丁稚奉公をしているうちに、郷里の実家が商売で行き詰まったので、なんとか早く独立しようと思っていたときに、学生時代から懇意にしていた淡路の日田重太郎さんという人が、自分の別荘を売って、当時の金で六千円を与えられた。そのときの日田さんの言葉は「この金は貸すのではなくて、やるんだ。したがって利子もいらなければ、営業報告もいらない。家族兄弟仲良くして自分の信念を貫け」ということであった。そして「金を貰ったことを他言するな」とつけ加えられた。これは、いわゆる東洋の陰徳の教えであり、ぼくの人生に対する非常に大きな教訓となった。(30-31頁)
人間の根本は、平和に仲良く暮らすということだろう。(40頁)
必要に応じて分配するということは、一見、立派に見えて公平かのごとくであるが、実行は不可能だよ。無欲・無私の神仏ならば、必要に応じてということで公平にいくだろうが、私利・私欲の人間には結局、平等に分配する以外になくなって、悪平等になってしまうんだ。(47頁)
心のあり方がいちばん大事だということになる。その心のあり方を理論や物差しで決めようとするから、理論や理屈の奴隷になるんだ。人に聞いたり本を読んだりすることは、技術、物差しを知るということであって、最後の人間のあり方は、人間が自問自答していくということだ。それができないような人は、人間として価値がない、ということになりはしないかな。(53-54頁)
つばた英子/つばたしゅういち 『あしたも、こはるびより』 主婦と生活社
記憶が定かでないのだが、なにかのサイトにあったエッセイのような文章に本書のことが触れられていた気がする。ブックオフで購入。
あこがれの生活が綴られていた。仮にこのご夫婦のように土地を持っていたとしても、自分がこれから畑仕事を始めることができるとは思えないのだが、でもやってみたいと思うのである。時節に逆らわず、簡素に清潔に静かに日々を過ごし、そのままふっと消え去るのが自分の理想だ。
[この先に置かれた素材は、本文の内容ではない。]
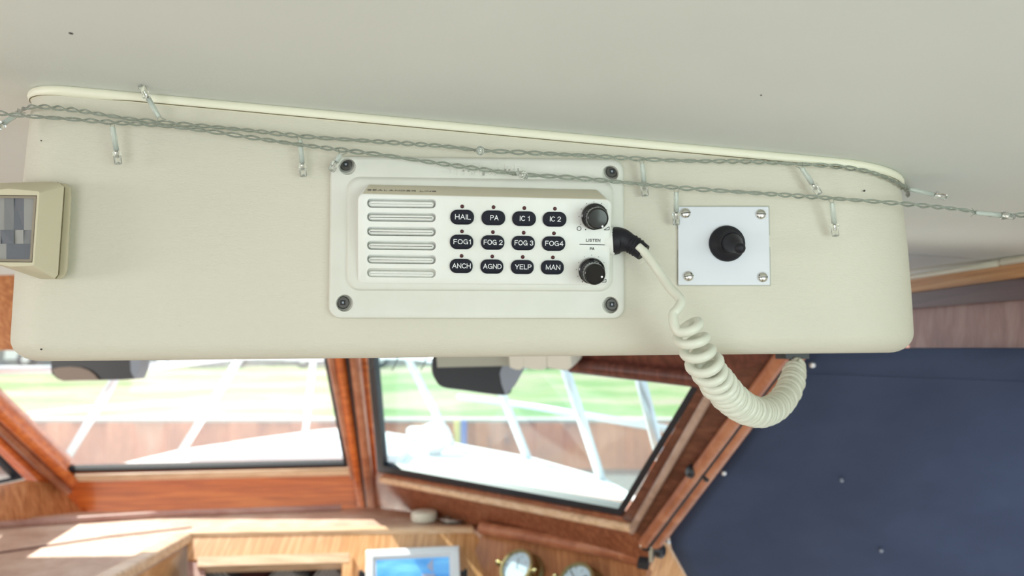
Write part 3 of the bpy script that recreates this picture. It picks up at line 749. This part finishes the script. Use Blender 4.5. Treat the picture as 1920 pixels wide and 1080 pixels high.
for tri in (((1132.5, 431), (1142.2, 431), (1142.2, 425)), ((1126.5, 529), (1136.3, 529), (1136.3, 523))):
    for k in range(3): seg(tri[k], tri[(k+1) % 3])
obj('dial_markings', bm, M['ink'], lh)
obj('lettering', textbm('LISTEN', uf(1112.2, 450.6, FH), uex, uey, 27*pxm, 5.6*pxm, un, K, .36, .19), M['ink'], lh)
obj('lettering', textbm('PA', uf(1110.3, 466.3, FH), uex, uey, 8.6*pxm, 5.4*pxm, un, K, .2, .19), M['ink'], lh)
# knobs
for (bx, by, dx, dy) in ((1114, 405.5, 1129.5, 424.5), (1108.7, 507, 1128.5, 519)):
    c = uf(bx, by, FH); bm = BM()
    prof = [(24.5, 0), (25.2, .0012), (24.6, .0030), (22.5, .0036), (20.8, .0045)]
    lathe(bm, c, un, [(r*pxm, h) for r, h in prof], 48, cap=True)
    k1 = obj('volume_knob', bm, M['gloss'], lh, auto=40)
    bm = BM(); n_ = 48; loops = []
    for r, h in ((20.5, .004), (20.3, .012), (20.0, .0150), (19.0, .0160), (17.5, .0163), (16.8, .0157), (8, .0157)):
        L = []
        for k in range(n_*2):
            a = 2*math.pi*k/(n_*2); rr = r*(1-(.022 if k % 4 in (0, 1) and .003 < h < .0140 else 0)); L.append(c+(uex*math.cos(a)+uey*math.sin(a))*rr*pxm+un*h)
        loops.append(L)
    loft(bm, loops, False, True); obj('cap', bm, M['gloss'], k1, auto=45)
    bm = BM(); lathe(bm, UF.hit(dx, dy, FH+.0161), un, [(1.9*pxm, 0), (1.9*pxm, .0004)], 14); obj('pointer_dot', bm, M['letter'], k1)
# socket disc on the unit's starboard side
c = fp(1147, 452, .0105); bm = BM(); lathe(bm, c, ex, [(.0095, -.006), (.0095, .0012), (.0088, .0018)], 32); obj('socket', bm, M['plastic'], lh, auto=35)

# ================================================================ coiled cord
cord = thing('coiled_cord', 'ivory coiled microphone cord plugged into the loudhailer by a black boot', 'cord', fp(1160, 452, .012))
bc = spline([fp(1148, 452, .011), fp(1166, 451, .012), fp(1181, 456, .014), fp(1194, 464, .016), fp(1207, 474, .018)], 7)
nb = len(bc); T_, N_ = frames(bc)
rr = [.0092, .0093, .0093, .0092, .0091, .0089, .0086, .0083, .0080, .0077, .0073, .0070, .0067, .0064]+[.0060]*nb
rr = [rr[min(i, 14)]*(1-.0*i) for i in range(nb)]; rr = [max(.0052, r) for r in rr]
for i in range(14, nb): rr[i] = .0062-.0006*(i-14)/(nb-14)
bm = BM(); tube(bm, bc, rr, 24); boot = obj('plug_boot', bm, M['blackrub'], cord, auto=50)
for i in (16, 19, 22):
    bm = BM(); L = []
    for k in range(25):
        a = 2*math.pi*k/24; B_ = T_[i].cross(N_[i]); L.append(bc[i]+(N_[i]*math.cos(a)+B_*math.sin(a))*(rr[i]-.0001))
    tube(bm, L, .0006, 6); obj('relief_rib', bm, M['blackrub'], boot, smooth=True)
lead = spline([fp(1196, 462, .020), fp(1209, 474, .022), fp(1224, 494, .026), (fp(1242, 520, .031)), fp(1258, 542, .037), fp(1272, 556, .042), fp(1277, 567, .045), fp(1270, 580, .047), fp(1260, 592, .048)], 8)
def P3(px, py, Y): return atY(px, py, Y)
path = spline([P3(1282, 603, .454), P3(1289, 617, .457), P3(1298, 636, .4595), P3(1309, 661, .463), P3(1321, 682, .467), P3(1335, 703, .474), P3(1354, 728, .489), P3(1378, 753, .517), P3(1408, 770, .558), P3(1436, 772, .600), P3(1461, 757, .640), P3(1478, 733, .670), P3(1487, 708, .690), P3(1492, 684, .702)], 12)
path = resample(path, .0006)
s = 0; S = [0]
for a, b in zip(path, path[1:]): s += (b-a).length; S.append(s)
Ltot = s
Tc, Nc = frames(path)
# phase: pitch shrinks from loose to tight
coil = []; ph = 0; WR = .0030; CR = .0092
start = path[0]
ref = V((0, -1, 0))
cnt = 0
def pitch(t):
    if t < .010: return .0105
    if t < .06: return .0105-(t-.010)/.050*.0028
    return max(.0062, .0078-(t-.06)/.05*.0016)
fine = resample(path, .0006)
phs = []
for i in range(len(path)):
    phs.append(ph)
    if i+1 < len(path): ph += 2*math.pi*(S[i+1]-S[i])/pitch(S[i])
nsub = 1
# resample by phase: 20 points per turn
tot = phs[-1]; N = int(tot/(2*math.pi)*18); j = 0
ph0 = math.radians(-15)
for k in range(N+1):
    p_ = tot*k/N
    while j < len(phs)-2 and phs[j+1] < p_: j += 1
    t = (p_-phs[j])/max(1e-9, phs[j+1]-phs[j]); c = path[j].lerp(path[j+1], t); T1 = Tc[j].lerp(Tc[j+1], t).normalized()
    # frame fixed to the view axis
    n1 = (ref-T1*ref.dot(T1)).normalized(); b1 = T1.cross(n1)
    cr = CR*(1.0 if p_ > 0 else 1)*(.94+.06*math.sin(p_*.37))
    cr *= min(1, .85+.15*S[j]/.02)
    if S[j] > Ltot-.02: cr *= .75+.25*(Ltot-S[j])/.02
    a = p_+ph0
    coil.append(c+(b1*math.cos(a)+n1*math.sin(a))*cr)
full = lead[:-6]+spline([lead[-7], lead[-3], lead[-1].lerp(coil[2], .45)+V((-.0005, 0, 0)), coil[2], coil[4]], 6)[1:-1]+coil[4:]
bm = BM(); tube(bm, full, WR, 12); obj('coiled_lead', bm, M['cord'], cord, smooth=True)
e = path[-1]; tail = spline([coil[-1], e+V((0, .004, .006)), e+V((.002, .008, .016)), e+V((.003, .012, .030))], 6)
bm = BM(); tube(bm, tail, .0026, 10); obj('tail_lead', bm, M['cord'], cord, smooth=True)
# mic clip under the console carrying the far end
p = V((e.x+.003, e.y+.014, EYE+.004)); bm = BM(); box(bm, (p.x-.012, p.y-.014, EYE-.004), (p.x+.010, p.y+.014, EYE+.002)); bevel(bm, .002, 2)
t = tag(obj('microphone_clip', bm, M['black'], auto=35), 'small black clip under the console holding the far end of the cord', 'clip')

# ================================================================ toggle switch plate
sw = thing('toggle_switch', 'white square switch plate with a black rubber booted toggle, right end of console', 'switch', fp(1358, 535, 0))
PQ = [(1271, 387.5), (1441, 387.5), (1444, 534.5), (1271.5, 534.5)]
bm = BM(); Bq = inset(None, PQ, -2); loft(bm, [rquad(q4(Bq, -.0005), .0006, 3), rquad(q4(Bq, .0008), .0006, 3)]); obj('backing_plate', bm, M['bracket'], sw, auto=30)
bm = BM(); loft(bm, [rquad(q4(PQ, .0008), .0008, 3), rquad(q4(PQ, .0024), .0008, 3), rquad(q4(inset(None, PQ, 1), .0028), .0006, 3)]); obj('plate', bm, M['plate'], sw, auto=30)
for x, y, an in ((1285, 400, .15), (1426, 402, 0), (1290.5, 518, .1), (1429.5, 520, .05)):
    c = fp(x, y, .0028); n = FACE.n; bm = BM(); r = .00355
    a_ = ex*math.cos(an)+up*math.sin(an); b_ = -ex*math.sin(an)+up*math.cos(an)
    lathe(bm, c, n, [(r, 0), (r*.98, .0008), (r*.85, .0015), (r*.6, .0020), (r*.25, .0023)], 28)
    o = obj('screw', bm, M['chrome'], sw, auto=50)
    cut = BM(); obox(cut, c+n*.0026, a_*.005, b_*.0004, n*.0012); boolean(o, cut)
    bm = BM(); obox(bm, c+n*.0014, a_*r*.93, b_*.00038, n*.0001); obj('slot', bm, M['screw'], o)
c = fp(1362.5, 457, .0028); n = FACE.n; r = 34.5/F*.5
bm = BM(); lathe(bm, c, n, [(r, 0), (r*1.0, .0016), (r*.95, .0030), (r*.80, .0040), (r*.62, .0062), (r*.55, .0090), (r*.50, .0096), (r*.46, .0092)], 48)
obj('boot_base', bm, M['blackrub'], sw, auto=50)
c2_ = c+n*.0085; tip = fp(1389.5, 467.5, .030); ax = (tip-c2_)
bm = BM(); L_ = ax.length; lathe(bm, c2_, ax, [(.0066, -.002), (.0068, .001), (.0063, .25*L_), (.0050, .5*L_), (.0042, .66*L_), (.0036, .78*L_), (.0037, .90*L_), (.0031, .97*L_), (.0018, 1.01*L_), (.0005, 1.02*L_)], 36)
obj('toggle_lever', bm, M['blackrub'], sw, smooth=True)
bm = BM(); u_ = ax.normalized(); q_ = u_.orthogonal().normalized(); v_ = u_.cross(q_)
tube(bm, [c2_+u_*.001+(q_*math.cos(2*math.pi*k/28)+v_*math.sin(2*math.pi*k/28))*.0071 for k in range(29)], .0007, 6); obj('boot_ring', bm, M['blackrub'], sw, smooth=True)

# ================================================================ motion sensor
ps = thing('motion_sensor', 'beige plastic motion sensor with a grey faceted lens at the port end of console', 'sensor', fp(40, 440, 0))
def fpoly(P, h): return [fp(x, y, h) for x, y in P]
bm = BM(); bp_ = [(-95, 352), (112, 344), (125, 344.5), (133, 352), (134, 372), (127, 505), (122, 518), (112, 523.5), (76, 523), (0, 498), (-95, 484)]
loft(bm, [fpoly(bp_, -.0005), fpoly(bp_, .0085), fpoly(inset(None, bp_, 1.5), .0095)]); obj('back_plate', bm, M['pir'], ps, auto=30)
A = [(-95, 343), (0, 343), (95, 340.5), (112, 343), (120.5, 350), (109, 515), (103, 522.5), (75, 522.5), (0, 497.5), (-95, 485)]
A2 = [(x-.7, y) for x, y in A]
Bf = [(-95, 357), (-10, 357), (15, 353.5), (72, 359), (74, 362), (64, 496), (62, 498), (20, 500), (0, 496), (-95, 486)]
bm = BM(); loft(bm, [fpoly(inset(None, A, 1.2), .0075), fpoly(inset(None, A, 1.2), .0102), fpoly(A, .0102), fpoly(A2, .016), fpoly(Bf, .030)]); cvr = obj('cover', bm, M['pir'], ps, auto=25)
W = [(-95, 363.5), (71, 365), (62, 493.5), (-95, 492)]
cut = BM(); loft(cut, [fpoly(W, .040), fpoly(inset(None, W, 2), .0245)]); boolean(cvr, cut)
bm = BM(); Wi = inset(None, W, 2.5); Wj = inset(None, W, 7); loft(bm, [fpoly(Wi, .0246), fpoly(Wi, .0275), fpoly(Wj, .0272), fpoly(Wj, .0246)], False, False); obj('lens_frame', bm, M['pirdark'], ps, auto=30)
bm = BM(); tube(bm, [fp(x, y, .0098) for x, y in ((107, 343), (114, 345), (120.5, 352), (116, 420), (109.5, 514), (104, 522))], .0005, 6); obj('cover_seam', bm, M['seam'], ps)
cells = []
rows_ = ((371, 431, [-95, -50, -25, 8, 26, 45, 66]), (431, 457, [-95, -40, 2, 26, 44, 64]), (457, 488, [-95, -45, 12, 61]))
bm = BM(); mi = []
for ri, (ya, yb, xs) in enumerate(rows_):
    for k in range(len(xs)-1):
        t1, t2 = random.uniform(-.0006, .0006), random.uniform(-.0006, .0006)
        P = [fp(xs[k], ya, .0262+t1), fp(xs[k+1], ya, .0262-t1), fp(xs[k+1], yb, .0262+t2), fp(xs[k], yb, .0262-t2)]
        f = bm.faces.new([bm.verts.new(p) for p in P]); f.material_index = (ri*2+k) % 3 if ri < 2 else (1 if k == 2 else 2)
obj('lens', bm, [M['lens'], M['lens2'], M['lens3']], ps)

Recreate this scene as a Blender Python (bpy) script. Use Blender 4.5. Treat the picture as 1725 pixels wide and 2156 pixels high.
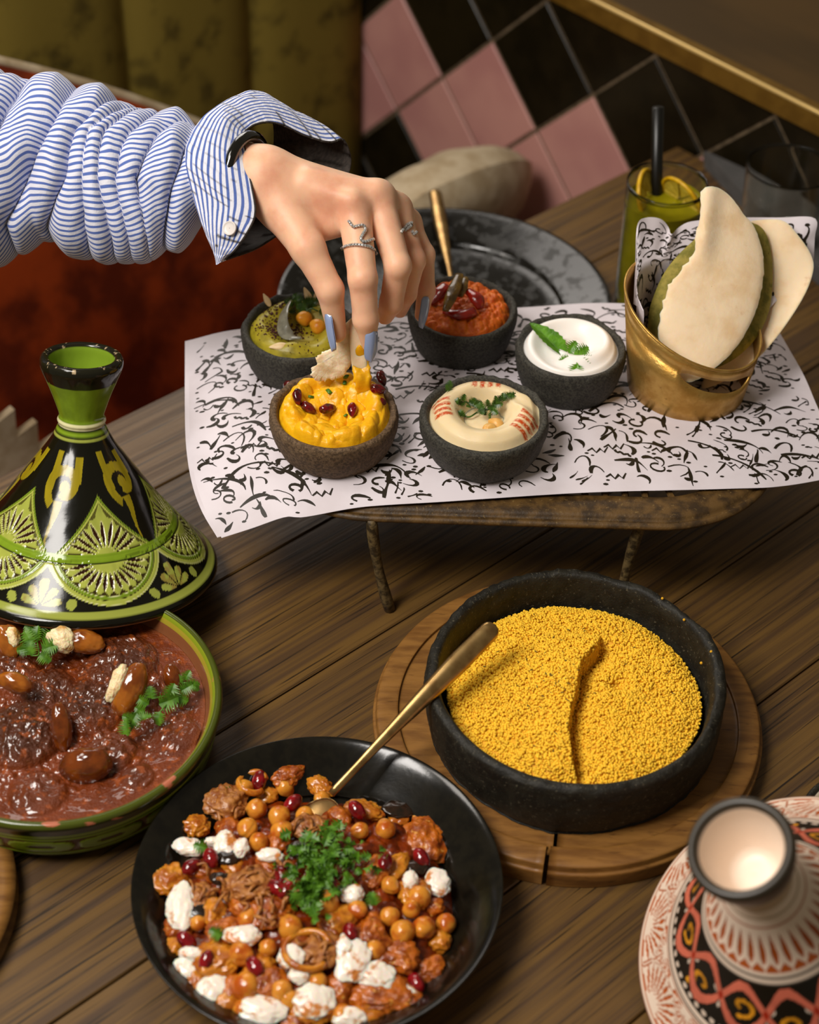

俵万智 『考える短歌 作る手ほどき、読む技術』 新潮新書
いつどこで買ったのか記憶が定かでないが、家にあった。たまたま通勤で読む適当なサイズの本があまりなかったので、本書を読んだ。
よく短歌や俳句の解説のようなものを読んで、「えーっ、そうなのぉ」と思うことがあるのだが、そうした解説の背後には物事に必ず正解があるという大前提があるからだろう。学校の授業のような評価体系があって、その体系に乗らないものは排除され、体系に対して信任を与える人々だけが肩寄せ合って象牙の塔を守っている、というイメージだ。物事に良し悪しという評価を与えなければ体系が成立せず、体系が成立しなければ生きる指針を得られない。良し悪しを与えることで、その体系の番人としての生活を得る。生活のための体系であるから、それは守らないわけにはいかない。現実は多様なのだが、その多様性を認めていると自分の存在が危うくなる、ということなのだろう。
言葉を選び抜いて限られた言葉によって世界の何事かを表現するというのは、言葉というものの豊饒を否応なく突きつけられて、感動するよりほかにどうしようもない状況を創造する行為だと思う。だから、秀れた歌というものは、浅薄な解説を拒絶する強さがあるものだと思う。解説や能書きを呼ぶ歌というのは、結局のところ、未完成未成熟なのだと思う。ただ歌がある。それを読んでただ感心する。そういう世界こそが短歌や俳句の世界なのだと思うのだが、どうだろう。
与謝野晶子 『みだれ髮』 新潮文庫
これもいつどこで買ったか記憶が定かでないが、アマゾンで購入した気がする。
世に短歌や俳句の愛好者は多く、一般の新聞や雑誌の隅に素人や専門家の作品が掲載されていたりする。そういうものを読むと自分にもできるのではないかという気がするものだ。実際には文字を並べただけの粗末なものしか思いつかないのだが、少し頑張ればできそうな気がするのである。ところが、この本に掲載されている歌を読むと、そんな淡い期待が生まれる余地がない。なにがどうすごいのか説明できないのだが、ただ「すげぇ」と思う。特に「はたち妻」はどれもすごい。こういうものを読むと、自分にもできるかもしれないなどという誤解は生まれない。そういう点で、健全な作品集だ。
大島忠剛 『東海道新幹線路盤工』 信山社
三省堂書店池袋店で購入。作者はいわゆる物書きではない。タイトルの通り、土木関係の仕事をしてきた勤め人だ。書くことに関して素人だからこそ書けるものがあると思う。本書はそういう本だ。とにかく面白かった。その面白さの素は、ほんとうの話であることだろう。